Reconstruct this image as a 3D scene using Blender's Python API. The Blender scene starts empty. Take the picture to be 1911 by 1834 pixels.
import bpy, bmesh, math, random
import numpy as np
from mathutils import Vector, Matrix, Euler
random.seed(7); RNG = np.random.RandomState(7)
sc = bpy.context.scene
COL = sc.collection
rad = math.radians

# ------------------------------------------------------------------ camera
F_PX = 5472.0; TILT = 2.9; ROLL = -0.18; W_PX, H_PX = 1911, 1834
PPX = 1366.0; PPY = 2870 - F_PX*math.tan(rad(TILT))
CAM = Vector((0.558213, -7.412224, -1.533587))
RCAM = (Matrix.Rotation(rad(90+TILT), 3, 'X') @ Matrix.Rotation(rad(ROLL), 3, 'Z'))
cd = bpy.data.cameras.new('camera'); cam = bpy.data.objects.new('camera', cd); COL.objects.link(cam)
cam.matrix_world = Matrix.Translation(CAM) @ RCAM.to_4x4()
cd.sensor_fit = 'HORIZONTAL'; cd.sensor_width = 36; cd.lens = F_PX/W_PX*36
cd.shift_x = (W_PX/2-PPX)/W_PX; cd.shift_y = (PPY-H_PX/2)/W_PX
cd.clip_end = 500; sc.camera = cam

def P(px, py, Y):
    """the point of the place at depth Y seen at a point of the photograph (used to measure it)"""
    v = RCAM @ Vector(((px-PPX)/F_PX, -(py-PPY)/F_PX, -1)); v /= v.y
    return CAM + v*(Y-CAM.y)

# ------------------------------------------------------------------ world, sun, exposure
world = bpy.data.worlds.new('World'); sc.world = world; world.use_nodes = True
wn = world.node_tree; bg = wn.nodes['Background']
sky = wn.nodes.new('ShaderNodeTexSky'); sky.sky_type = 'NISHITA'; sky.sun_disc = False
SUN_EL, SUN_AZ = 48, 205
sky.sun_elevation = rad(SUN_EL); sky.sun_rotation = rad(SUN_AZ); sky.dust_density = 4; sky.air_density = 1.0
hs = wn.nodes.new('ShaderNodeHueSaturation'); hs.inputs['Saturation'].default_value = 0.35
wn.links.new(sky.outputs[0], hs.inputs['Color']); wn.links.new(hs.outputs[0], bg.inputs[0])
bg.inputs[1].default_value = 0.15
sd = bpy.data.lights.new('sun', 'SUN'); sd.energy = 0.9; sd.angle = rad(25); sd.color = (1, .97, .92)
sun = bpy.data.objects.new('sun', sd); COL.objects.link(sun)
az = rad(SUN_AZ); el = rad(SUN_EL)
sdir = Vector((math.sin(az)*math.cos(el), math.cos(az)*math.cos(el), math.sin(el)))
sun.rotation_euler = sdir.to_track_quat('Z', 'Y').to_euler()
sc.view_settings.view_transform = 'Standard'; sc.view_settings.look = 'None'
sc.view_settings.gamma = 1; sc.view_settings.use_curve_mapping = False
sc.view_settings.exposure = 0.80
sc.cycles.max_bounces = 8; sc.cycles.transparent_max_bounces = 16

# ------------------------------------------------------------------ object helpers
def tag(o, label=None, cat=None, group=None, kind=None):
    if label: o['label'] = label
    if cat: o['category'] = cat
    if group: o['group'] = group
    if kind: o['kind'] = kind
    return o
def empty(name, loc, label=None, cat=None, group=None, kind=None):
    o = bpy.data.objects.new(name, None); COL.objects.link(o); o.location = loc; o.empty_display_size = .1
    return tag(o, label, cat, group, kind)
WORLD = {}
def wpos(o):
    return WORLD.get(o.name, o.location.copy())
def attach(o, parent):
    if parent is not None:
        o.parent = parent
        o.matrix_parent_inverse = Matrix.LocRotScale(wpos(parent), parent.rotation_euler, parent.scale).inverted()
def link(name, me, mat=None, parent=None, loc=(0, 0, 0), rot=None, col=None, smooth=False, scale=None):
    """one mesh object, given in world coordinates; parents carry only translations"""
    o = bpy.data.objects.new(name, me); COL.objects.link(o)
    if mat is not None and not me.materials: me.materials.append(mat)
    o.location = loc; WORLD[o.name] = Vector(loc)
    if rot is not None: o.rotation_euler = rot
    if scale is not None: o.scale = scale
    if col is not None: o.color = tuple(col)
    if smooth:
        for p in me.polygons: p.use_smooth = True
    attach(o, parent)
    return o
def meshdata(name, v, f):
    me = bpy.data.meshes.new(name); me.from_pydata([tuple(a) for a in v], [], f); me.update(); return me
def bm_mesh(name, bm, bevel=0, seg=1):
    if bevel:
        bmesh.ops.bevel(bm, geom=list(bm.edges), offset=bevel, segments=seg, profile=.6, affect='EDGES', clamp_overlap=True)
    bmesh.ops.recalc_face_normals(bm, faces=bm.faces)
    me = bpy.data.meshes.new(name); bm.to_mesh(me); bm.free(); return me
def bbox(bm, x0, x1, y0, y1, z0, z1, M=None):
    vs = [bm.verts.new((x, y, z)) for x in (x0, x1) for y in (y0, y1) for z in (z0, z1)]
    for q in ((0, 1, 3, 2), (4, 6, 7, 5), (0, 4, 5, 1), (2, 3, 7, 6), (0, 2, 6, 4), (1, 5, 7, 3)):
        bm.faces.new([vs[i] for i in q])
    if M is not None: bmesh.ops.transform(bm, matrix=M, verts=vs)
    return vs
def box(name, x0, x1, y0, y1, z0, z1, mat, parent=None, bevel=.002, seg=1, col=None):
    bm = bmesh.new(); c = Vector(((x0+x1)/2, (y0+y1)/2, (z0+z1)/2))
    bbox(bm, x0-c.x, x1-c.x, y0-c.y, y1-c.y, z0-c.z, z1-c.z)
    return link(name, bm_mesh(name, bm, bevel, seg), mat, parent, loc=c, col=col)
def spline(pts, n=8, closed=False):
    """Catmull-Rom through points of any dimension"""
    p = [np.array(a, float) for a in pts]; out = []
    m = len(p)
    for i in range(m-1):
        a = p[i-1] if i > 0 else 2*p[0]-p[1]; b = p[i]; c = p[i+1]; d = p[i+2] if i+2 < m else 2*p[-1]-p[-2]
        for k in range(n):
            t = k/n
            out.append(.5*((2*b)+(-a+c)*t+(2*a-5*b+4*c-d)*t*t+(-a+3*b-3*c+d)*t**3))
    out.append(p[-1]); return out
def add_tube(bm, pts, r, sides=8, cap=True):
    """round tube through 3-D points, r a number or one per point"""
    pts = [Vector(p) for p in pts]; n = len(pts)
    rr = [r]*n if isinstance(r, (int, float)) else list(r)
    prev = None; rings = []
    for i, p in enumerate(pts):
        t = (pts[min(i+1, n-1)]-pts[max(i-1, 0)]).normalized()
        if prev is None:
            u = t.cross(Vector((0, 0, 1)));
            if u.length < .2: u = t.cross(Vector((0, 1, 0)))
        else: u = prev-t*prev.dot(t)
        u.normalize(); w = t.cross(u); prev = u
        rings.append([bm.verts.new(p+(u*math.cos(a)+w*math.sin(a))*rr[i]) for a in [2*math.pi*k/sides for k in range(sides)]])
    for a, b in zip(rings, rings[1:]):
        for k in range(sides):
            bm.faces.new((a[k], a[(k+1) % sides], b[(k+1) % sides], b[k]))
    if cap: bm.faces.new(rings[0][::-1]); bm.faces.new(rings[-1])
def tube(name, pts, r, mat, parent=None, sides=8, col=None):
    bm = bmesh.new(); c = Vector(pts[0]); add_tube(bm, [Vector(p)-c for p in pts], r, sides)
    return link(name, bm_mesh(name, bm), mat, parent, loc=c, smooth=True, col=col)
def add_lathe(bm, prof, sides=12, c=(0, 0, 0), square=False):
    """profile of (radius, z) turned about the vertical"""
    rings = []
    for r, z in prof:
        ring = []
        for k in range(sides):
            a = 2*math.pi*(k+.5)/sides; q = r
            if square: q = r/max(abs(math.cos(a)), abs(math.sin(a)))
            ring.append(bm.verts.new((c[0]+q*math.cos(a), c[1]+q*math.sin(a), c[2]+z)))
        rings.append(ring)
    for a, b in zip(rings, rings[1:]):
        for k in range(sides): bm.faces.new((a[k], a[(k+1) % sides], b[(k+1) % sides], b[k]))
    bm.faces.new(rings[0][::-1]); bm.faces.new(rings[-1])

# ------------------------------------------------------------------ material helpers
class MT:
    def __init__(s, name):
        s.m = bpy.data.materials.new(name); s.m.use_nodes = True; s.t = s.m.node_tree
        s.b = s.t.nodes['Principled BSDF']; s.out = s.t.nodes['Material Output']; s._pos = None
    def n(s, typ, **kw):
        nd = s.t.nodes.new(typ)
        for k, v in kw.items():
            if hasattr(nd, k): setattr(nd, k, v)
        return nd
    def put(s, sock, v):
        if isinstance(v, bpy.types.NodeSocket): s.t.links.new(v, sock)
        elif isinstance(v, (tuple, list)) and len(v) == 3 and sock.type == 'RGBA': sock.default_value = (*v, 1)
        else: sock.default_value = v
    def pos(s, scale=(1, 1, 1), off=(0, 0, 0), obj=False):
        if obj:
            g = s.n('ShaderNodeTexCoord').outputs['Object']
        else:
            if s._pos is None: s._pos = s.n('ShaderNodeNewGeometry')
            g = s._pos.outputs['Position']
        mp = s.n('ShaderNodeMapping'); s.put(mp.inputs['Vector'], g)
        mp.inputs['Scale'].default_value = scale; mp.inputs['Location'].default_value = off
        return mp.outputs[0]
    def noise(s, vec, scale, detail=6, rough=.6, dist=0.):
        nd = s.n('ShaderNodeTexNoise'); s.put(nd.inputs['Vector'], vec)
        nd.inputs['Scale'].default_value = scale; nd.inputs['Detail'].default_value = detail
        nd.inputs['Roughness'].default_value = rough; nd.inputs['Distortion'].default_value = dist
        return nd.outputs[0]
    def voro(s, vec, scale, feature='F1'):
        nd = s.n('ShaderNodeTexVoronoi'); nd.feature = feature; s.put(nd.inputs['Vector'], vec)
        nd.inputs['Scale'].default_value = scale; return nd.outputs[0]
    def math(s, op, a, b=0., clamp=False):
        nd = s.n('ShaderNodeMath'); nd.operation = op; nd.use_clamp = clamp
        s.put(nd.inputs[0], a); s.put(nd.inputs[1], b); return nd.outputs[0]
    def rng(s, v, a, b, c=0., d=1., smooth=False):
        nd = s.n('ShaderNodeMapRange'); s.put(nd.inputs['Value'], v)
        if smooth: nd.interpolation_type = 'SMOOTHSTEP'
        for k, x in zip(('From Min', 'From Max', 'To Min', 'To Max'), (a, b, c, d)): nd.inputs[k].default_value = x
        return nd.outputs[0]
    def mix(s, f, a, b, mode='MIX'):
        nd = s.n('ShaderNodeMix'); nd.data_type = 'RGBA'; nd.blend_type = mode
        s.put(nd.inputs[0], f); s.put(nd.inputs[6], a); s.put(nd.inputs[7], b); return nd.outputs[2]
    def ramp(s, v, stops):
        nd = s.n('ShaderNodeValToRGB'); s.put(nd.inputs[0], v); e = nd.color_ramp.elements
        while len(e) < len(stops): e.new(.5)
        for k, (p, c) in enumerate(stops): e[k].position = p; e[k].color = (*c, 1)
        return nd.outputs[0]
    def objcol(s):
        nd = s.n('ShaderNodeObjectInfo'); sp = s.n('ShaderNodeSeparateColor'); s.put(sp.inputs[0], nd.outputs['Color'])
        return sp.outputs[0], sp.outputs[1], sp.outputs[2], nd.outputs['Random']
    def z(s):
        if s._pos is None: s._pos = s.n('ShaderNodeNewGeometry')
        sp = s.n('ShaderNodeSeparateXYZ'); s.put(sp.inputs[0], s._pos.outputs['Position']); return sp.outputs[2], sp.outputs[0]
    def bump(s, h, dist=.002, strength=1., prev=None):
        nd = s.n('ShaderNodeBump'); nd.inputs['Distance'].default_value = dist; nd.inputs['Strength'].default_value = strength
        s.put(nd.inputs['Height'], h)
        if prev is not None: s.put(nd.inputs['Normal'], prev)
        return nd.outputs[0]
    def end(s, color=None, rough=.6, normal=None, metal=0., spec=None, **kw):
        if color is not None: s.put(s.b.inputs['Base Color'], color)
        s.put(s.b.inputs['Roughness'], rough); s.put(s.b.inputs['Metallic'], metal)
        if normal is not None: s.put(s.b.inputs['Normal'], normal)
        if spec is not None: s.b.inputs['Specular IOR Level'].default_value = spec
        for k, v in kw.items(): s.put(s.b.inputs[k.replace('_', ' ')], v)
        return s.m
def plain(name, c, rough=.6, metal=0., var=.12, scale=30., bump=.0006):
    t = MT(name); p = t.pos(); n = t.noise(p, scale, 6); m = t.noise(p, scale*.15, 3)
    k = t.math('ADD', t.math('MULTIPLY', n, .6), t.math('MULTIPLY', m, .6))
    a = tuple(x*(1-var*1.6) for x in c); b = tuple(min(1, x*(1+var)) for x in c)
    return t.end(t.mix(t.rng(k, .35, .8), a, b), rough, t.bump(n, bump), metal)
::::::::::
[The request] Pull out and copy each line containing the string "scene".

[The reply]
Reconstruct this image as a 3D scene using Blender's Python API. The Blender scene starts empty. Take the picture to be 1911 by 1834 pixels.
sc = bpy.context.scene